Причиной упадка является испанская инквизиция, которую редко сопоставляют с экономическим и политическим развитием страны. У многих историков религиозные проблемы существуют сами по себе, а экономические и политические связи с ними как бы не имеют. Но идеология не может рассматриваться вне связи с экономикой и политикой. Печальный советский опыт это показывает. И опыт испанский говорит о том же: репрессии, вызванные борьбой с еретиками, серьезно сказывались на каждом, кто не вполне вписывался в тот правильный католический образ жизни, на страже которого стояла инквизиция.

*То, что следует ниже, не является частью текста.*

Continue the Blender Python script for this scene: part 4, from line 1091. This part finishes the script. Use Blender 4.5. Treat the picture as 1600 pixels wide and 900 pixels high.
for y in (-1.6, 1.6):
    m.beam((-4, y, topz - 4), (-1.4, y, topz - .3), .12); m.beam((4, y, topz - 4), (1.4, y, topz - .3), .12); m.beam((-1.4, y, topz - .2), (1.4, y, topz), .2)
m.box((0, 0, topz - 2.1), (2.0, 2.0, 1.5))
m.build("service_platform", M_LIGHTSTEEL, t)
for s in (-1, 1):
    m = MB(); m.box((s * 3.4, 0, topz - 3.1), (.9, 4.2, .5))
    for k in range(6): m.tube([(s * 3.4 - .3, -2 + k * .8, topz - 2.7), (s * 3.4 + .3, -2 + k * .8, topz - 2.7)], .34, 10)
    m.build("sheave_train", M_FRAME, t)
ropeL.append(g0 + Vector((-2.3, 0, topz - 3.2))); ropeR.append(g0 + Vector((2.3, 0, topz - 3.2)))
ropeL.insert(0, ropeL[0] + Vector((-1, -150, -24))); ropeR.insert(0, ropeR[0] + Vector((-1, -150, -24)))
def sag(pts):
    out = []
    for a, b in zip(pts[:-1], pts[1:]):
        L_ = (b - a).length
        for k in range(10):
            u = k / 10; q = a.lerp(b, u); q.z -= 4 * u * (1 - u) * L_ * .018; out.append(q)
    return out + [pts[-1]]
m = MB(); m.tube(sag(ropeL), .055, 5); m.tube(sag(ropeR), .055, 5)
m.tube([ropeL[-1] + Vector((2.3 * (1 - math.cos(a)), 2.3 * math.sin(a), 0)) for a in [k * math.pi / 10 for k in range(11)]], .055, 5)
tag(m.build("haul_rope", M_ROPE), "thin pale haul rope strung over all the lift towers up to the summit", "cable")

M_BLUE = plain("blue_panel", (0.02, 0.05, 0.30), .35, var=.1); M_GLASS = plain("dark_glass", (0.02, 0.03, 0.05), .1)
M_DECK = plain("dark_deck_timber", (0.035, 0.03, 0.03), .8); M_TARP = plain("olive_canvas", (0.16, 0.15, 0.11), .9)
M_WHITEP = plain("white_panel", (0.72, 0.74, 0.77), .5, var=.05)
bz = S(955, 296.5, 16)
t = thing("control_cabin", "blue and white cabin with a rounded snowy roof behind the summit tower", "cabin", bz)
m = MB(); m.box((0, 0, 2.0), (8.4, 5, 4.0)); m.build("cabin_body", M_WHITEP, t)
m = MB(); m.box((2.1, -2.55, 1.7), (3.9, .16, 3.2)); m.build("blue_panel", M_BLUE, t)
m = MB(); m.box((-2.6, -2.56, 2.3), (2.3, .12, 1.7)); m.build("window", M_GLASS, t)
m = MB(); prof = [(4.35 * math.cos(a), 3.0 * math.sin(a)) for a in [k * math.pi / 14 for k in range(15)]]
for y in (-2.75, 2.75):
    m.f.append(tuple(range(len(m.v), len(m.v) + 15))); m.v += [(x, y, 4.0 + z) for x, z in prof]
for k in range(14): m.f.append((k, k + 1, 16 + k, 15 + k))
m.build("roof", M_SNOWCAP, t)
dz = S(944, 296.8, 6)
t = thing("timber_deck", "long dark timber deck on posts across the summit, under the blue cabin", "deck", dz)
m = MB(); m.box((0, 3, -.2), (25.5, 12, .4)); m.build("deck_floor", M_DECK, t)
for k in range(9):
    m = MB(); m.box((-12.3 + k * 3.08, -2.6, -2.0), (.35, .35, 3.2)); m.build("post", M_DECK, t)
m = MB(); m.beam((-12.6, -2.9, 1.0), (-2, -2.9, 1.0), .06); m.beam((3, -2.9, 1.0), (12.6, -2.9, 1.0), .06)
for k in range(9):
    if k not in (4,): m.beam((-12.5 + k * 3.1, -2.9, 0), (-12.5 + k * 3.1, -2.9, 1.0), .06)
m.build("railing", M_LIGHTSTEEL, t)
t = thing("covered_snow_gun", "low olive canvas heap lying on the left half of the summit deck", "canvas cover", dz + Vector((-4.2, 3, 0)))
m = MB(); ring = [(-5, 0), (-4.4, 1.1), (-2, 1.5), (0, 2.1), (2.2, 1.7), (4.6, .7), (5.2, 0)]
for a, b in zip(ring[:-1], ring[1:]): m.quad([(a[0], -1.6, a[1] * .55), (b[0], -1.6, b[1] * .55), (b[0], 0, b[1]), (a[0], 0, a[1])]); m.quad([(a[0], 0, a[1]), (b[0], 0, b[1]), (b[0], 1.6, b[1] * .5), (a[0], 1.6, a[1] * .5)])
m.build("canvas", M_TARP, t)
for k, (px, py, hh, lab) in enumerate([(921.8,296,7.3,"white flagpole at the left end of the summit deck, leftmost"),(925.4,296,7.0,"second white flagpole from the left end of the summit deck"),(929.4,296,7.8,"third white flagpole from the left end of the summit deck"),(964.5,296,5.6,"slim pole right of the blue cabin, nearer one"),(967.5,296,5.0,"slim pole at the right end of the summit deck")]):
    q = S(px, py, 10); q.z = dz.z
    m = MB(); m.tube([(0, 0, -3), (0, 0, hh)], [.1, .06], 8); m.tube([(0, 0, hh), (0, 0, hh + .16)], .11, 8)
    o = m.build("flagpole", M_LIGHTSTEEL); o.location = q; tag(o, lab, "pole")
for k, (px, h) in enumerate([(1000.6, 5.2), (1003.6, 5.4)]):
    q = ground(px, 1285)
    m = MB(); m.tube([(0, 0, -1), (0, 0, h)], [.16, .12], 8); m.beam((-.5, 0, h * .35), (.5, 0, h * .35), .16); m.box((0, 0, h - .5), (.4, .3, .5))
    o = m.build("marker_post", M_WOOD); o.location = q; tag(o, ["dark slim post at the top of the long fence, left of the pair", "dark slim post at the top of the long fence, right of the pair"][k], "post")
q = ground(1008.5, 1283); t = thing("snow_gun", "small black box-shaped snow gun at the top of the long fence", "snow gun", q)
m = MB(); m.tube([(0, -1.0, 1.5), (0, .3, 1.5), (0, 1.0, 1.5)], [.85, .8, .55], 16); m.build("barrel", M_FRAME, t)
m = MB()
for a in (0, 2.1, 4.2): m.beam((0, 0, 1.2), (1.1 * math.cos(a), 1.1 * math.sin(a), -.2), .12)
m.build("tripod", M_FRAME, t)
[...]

Трудно развиваться бизнесу, когда в любой момент на него может наехать влиятельная структура, существующая фактически только для осуществления наездов. Конечно, предприниматель — не значит еретик. Но подвести неугодного инквизиции купца под статус еретика было не столь уж трудно. Многие из них имели еврейское происхождение, и это вызывало подозрение, что конверсо (крестившийся еврей) тайно исповедует иудаизм или даже держит подпольную синагогу. От инквизиторов можно было порой откупиться. Но сам факт получения денег от бизнеса лишь стимулировал в дальнейшем активный поиск еретиков. Ведь чем больше удастся их обнаружить, тем больше становятся легальные доходы инквизиции и нелегальные доходы ее служителей.

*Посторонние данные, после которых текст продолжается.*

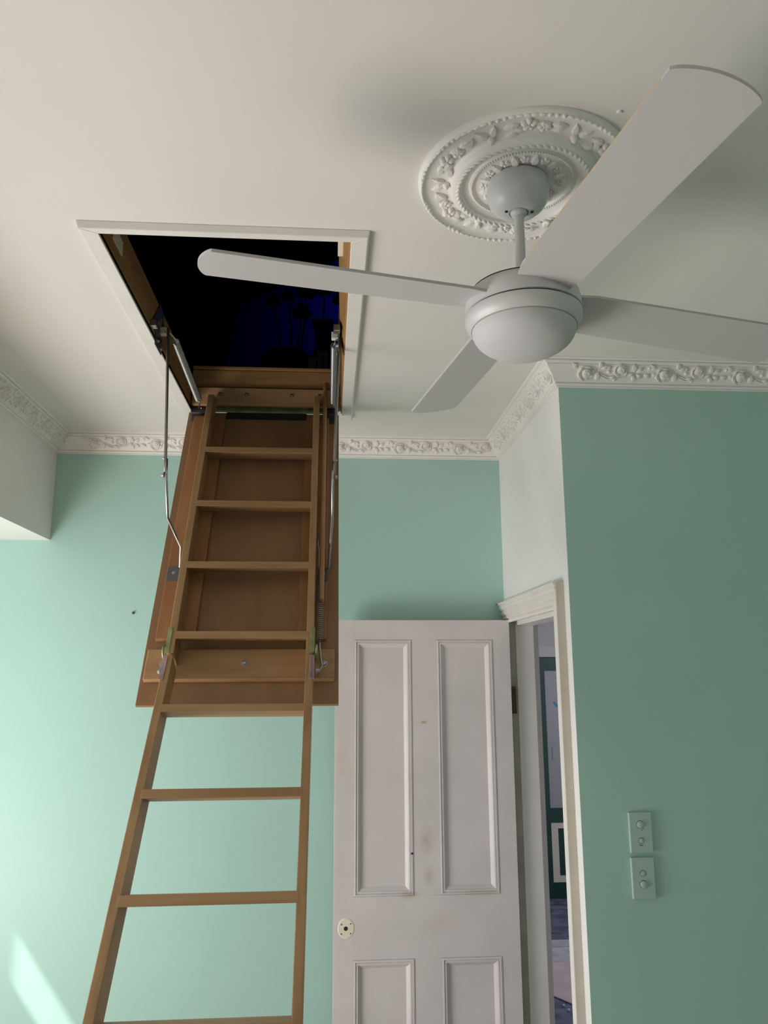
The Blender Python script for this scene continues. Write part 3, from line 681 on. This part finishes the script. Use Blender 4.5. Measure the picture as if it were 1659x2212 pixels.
# head architrave: moulded profile swept along y
hp = [(0, .082), (.034, .082), (.035, .074), (.028, .070), (.031, .062), (.027, .052), (.018, .046), (.0175, .043), (.022, .041), (.021, .030), (.015, .026), (.0105, .023), (.0145, .020), (.0135, .012), (.005, .009), (.009, .005), (.008, -.006), (0, -.006)]
pts = [(XR-.0005-p, 2.5200, DZ-.018+q) for p, q in hp]
obj('head_architrave', prism(pts, (0, 3.372-2.52, 0)), 'frame_paint', tr, smooth=False, label='moulded head architrave above the doorway')

# ------------------------------------------------------------------ hall beyond the doorway
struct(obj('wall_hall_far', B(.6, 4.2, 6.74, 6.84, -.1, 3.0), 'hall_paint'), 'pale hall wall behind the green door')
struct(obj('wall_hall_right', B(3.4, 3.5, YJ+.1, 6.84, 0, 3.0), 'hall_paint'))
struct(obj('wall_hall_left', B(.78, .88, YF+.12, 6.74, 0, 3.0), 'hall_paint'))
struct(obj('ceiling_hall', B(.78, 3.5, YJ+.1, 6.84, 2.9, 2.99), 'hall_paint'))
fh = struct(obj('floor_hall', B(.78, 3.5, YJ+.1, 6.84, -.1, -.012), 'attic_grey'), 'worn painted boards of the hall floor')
y = 2.62; k = 0
while y < 6.7:
    wv = .135
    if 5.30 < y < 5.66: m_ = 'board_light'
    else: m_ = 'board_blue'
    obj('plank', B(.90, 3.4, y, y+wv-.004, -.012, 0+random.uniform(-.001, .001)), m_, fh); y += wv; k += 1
tag(obj('hardboard_sheet', prism([(1.05, 5.30, .001), (2.4, 5.30, .001), (2.4, 4.0, .001), (1.62, 4.30, .001), (1.30, 4.80, .001)], (0, 0, .006)), 'pink_board'), 'pinkish board sheet lying on the hall floor beyond the doorway', 'board')
for i, (x, yv, lb) in enumerate(((1.375, 4.66, 'farthest'), (1.385, 4.60, 'middle'), (1.41, 4.50, 'nearest'))):
    bm = bmesh.new(); bmesh.ops.create_icosphere(bm, subdivisions=2, radius=.007, matrix=Matrix.Translation((x-.05, yv, .006)))
    tag(obj('pebble', bm, 'frame_paint', smooth=True), lb+' of three tiny white pebbles on the dark hall boards', 'pebble', 'white pebbles on the hall floor')
gd = struct(bpy.data.objects.new('door_2', None), 'dark green hall door with a frosted glass panel'); C.objects.link(gd); gd.location = (1.80, 6.70, 0)
GX0, GX1 = 1.79, 2.60
def gobj(n, bm, m, par=None, **k):
    for v in bm.verts: v.co -= gd.location
    return obj(n, bm, m, par or gd, **k)
gx = 1.864
gobj('stile', B(GX0, gx, 6.68, 6.72, 0, 1.937), 'green_gloss'); gobj('stile', B(GX1-.09, GX1, 6.68, 6.72, 0, 1.937), 'green_gloss')
gobj('rail', B(gx, GX1-.09, 6.68, 6.72, 1.828, 1.937), 'green_gloss'); gobj('rail', B(gx, GX1-.09, 6.68, 6.72, .587, .700), 'green_gloss'); gobj('rail', B(gx, GX1-.09, 6.68, 6.72, .0, .124), 'green_gloss')
gl = gobj('glass_pane', B(gx, GX1-.09, 6.695, 6.705, .70, 1.828), 'frosted', label='frosted glass pane')
gobj('tape', prism([(1.930, 6.692, 1.560), (1.948, 6.692, 1.566), (2.03, 6.692, 1.470), (2.015, 6.692, 1.460)], (0, .002, 0)), 'tape', gl, label='strip of blue tape on the glass')
gp = gobj('panel', B(gx, GX1-.09, 6.70, 6.71, .124, .587), 'green_gloss')
gobj('moulding', B(gx, 1.922, 6.685, 6.70, .124, .587, 1.922, GX1-.09, 6.685, 6.70, .124, .172, 1.922, GX1-.09, 6.685, 6.70, .540, .587), 'beige_paint', gp, label='beige moulding around the lower panel')
gobj('latch_mark', B(1.905, 1.925, 6.690, 6.6945, 1.09, 1.19), 'frosted', gl)
obj('skirting', B(1.0, 1.78, 6.70, 6.7395, 0, .15), 'hall_paint', None)
bpy.data.objects['skirting'].name = 'baseboard_hall'; struct(bpy.data.objects['baseboard_hall'])
struct(obj('trim_6', B(1.70, 1.785, 6.66, 6.7395, 0, 2.03, 1.785, 2.62, 6.66, 6.7395, 1.940, 2.03), 'hall_paint'), 'pale frame around the green hall door')

# ------------------------------------------------------------------ switches
def switch_plate(zc, xc, lab, dial, btn):
    r = thing('light_switch', lab, 'light switch', (xc, YJ-.001, zc), 'switch plates on the mint wall')
    def so(n, bm, m, par=None, **k): return obj(n, bm, m, par or r, **k)
    p = so('plate', B(-.036, .036, -.011, 0, -.059, .059), 'plastic_white', bevel=.0025)
    for nm, z, rr, hh in ((dial, btn[0], .0105, .0055), ('button', btn[1], .0078, .0020)):
        bm = lathe([(0, hh), (rr*.86, hh), (rr, hh*.8), (rr, 0), (0, 0)], 32); bm.transform(Matrix.Translation((-.002, -.011, z)) @ Matrix.Rotation(PI/2, 4, 'X'))
        so(nm, bm, 'plastic_white', smooth='auto')
        bm = lathe([(rr, .0004), (rr+.0012, .0004), (rr+.0012, 0), (rr, 0)], 32); bm.transform(Matrix.Translation((-.002, -.011, z)) @ Matrix.Rotation(PI/2, 4, 'X'))
        so('bezel', bm, 'dark_gap')
    return r, so
r, so = switch_plate(EYE-.4895, .9625, 'upper white switch plate with a fan dial on the mint wall', 'dial', (.024, -.023))
for x, z, s_ in ((.002, .007, .0012), (.006, .012, .001), (.007, .030, .0008), (.006, -.012, .0006)): so('mark', B(x-s_, x+s_, -.0113, -.0109, z-s_, z+s_), 'dark_gap')
for i in range(4): so('mark', B(-.0075+i*.003, -.0055+i*.003, -.0113, -.0109, -.0375, -.0350), 'dark_gap')
r, so = switch_plate(EYE-.6195, .9610, 'lower white switch plate with two round buttons on the mint wall', 'button', (-.017, .014))

# ------------------------------------------------------------------ small things on walls and ceiling
def near(px, py, y): return RAY(px, py, y)
p = near(288, 1324, YF); tag(obj('screw', bolt_bm(p, (0, -1, 0), .004, .010), 'dark_steel'), 'small dark screw in the mint wall left of the ladder', 'screw')
p = near(1077, 1306, YF-.012); bm = tube([(p.x-.008, YF-.010, p.z), (p.x+.010, YF-.012, p.z)], .0018, 6); tube([(p.x-.008, YF, p.z), (p.x-.008, YF-.011, p.z)], .0018, 6, bm)
tag(obj('hook', bm, 'dark_steel'), 'small dark hook in the corner above the door', 'hook')
p = RAY(1338, 241, 1); dd = (p-Vector((0, 0, EYE))); p = Vector((0, 0, EYE))+dd*((ZC-EYE)/dd.z)
tag(obj('ceiling_plug', lathe([(0, ZC-.004), (.004, ZC-.0035), (.006, ZC), (0, ZC)], 16, cx=p.x, cy=p.y), 'ceiling_paint', smooth='auto'), 'small white plug in the ceiling beside the ceiling rose and the fan blade', 'plug')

Подобные проблемы возникали не только с бизнесом. Любой нестандартно мыслящий ученый, любой политический деятель (даже самого высокого ранга), стремившийся осуществить реформы, мог попасть под подозрение. При наличии института, способного любого человека обвинить в ереси, естественным становилось стремление не высовываться. Испанская элита придерживалась сложившихся традиций, много молилась (или имитировала искреннюю веру в Бога), строила новые храмы, украшала старые, много жертвовала монастырям, благодаря которым численность монахов была, возможно, самой большой в Европе. Оставшиеся средства использовались для строительства дворцов, покупки земель и титулов. Стагнация становилась целью, тогда как любая модернизация рассматривалась как опасная затея. И так обстояло дело на протяжении веков — до преобразований XIX столетия.